4. Match the short list of team building options to the group.


It’s important to balance the many options that sit on the many websites that are out there with the culture, character, intellect and motivations of the target group.


For example a group of sedentary office workers of mixed age and fitness are unlikely to all warm to a cross country hike, nor a highly intelligent and analytical group of senior engineers to a set of childish beach games?


The major characteristics of the group along with their clearly stated objectives will assist in narrowing down a short list of options that will relate to the target audience on the day and thus hit the mark.


5. Try to avoid letting “the tail wag the dog”.

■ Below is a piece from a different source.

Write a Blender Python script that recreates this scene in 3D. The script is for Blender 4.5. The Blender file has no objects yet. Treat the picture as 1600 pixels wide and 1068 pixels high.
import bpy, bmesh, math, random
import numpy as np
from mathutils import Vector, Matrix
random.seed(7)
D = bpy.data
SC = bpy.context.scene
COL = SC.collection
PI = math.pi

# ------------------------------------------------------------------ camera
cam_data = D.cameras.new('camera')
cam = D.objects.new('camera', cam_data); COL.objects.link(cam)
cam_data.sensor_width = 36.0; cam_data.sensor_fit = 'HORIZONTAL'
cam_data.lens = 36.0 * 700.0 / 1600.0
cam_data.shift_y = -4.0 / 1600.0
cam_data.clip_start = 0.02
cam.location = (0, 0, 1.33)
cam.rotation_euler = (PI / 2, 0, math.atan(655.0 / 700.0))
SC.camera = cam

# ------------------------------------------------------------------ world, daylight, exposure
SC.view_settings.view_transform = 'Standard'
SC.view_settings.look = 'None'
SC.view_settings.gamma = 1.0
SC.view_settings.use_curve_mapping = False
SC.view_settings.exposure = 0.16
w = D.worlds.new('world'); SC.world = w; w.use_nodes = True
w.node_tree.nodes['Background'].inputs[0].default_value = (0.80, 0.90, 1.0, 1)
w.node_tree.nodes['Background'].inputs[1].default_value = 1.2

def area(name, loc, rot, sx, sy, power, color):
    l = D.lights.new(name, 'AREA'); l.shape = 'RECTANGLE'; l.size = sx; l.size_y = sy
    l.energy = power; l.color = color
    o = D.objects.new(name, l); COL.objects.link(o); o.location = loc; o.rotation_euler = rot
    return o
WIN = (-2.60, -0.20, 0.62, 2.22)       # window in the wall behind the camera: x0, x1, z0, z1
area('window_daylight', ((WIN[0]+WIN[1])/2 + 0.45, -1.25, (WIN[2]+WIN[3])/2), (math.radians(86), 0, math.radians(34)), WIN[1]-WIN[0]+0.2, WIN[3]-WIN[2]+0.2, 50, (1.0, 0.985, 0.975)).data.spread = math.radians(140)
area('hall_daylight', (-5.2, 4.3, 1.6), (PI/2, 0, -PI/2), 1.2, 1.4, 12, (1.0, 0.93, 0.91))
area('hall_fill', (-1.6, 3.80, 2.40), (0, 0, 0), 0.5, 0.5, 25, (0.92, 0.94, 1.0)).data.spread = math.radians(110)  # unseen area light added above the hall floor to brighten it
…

A PA who has been tasked with putting together the myriad elements of a meeting or event (including the team building) is quite often the victim of being pulled in many different directions by the conflicting aims and perceptions of numerous stakeholders.


For example….


A/ A senior manager loves his / her cross country extreme adventure sports on their weekends and is just desperate to have it featured as our “team build” on this conference, but in reality at least 60% of our mixed age and fitness group will likely end up having coronaries? 


B/ Some people are insisting that we head outdoors (or indoors), or must absolutely have a particular themed activity (usually as seen on TV), but in reality our venue, duration, budgets or actual required outcomes just simply clash with that wish being deliverable?


So what wins out in the end, the immediate appeasement of a perception or the harder, but in the long run pragmatically realistic and ultimately easier reality?


It may be tempting at times to surrender to short team expediency and just “make it happen” despite obvious gaps in rationality, risk or common sense as requested, and sometimes it might all come together, but sadly there are many times it wont.  When it doesn’t, everyone gets left with a sense of disappointment that things didn’t match their respective expectations (or much worse).


Far better to match realistic outcomes with the time, space, budgets and venues openly and honestly across the entire process than end up with disappointed stakeholders at the end of the event.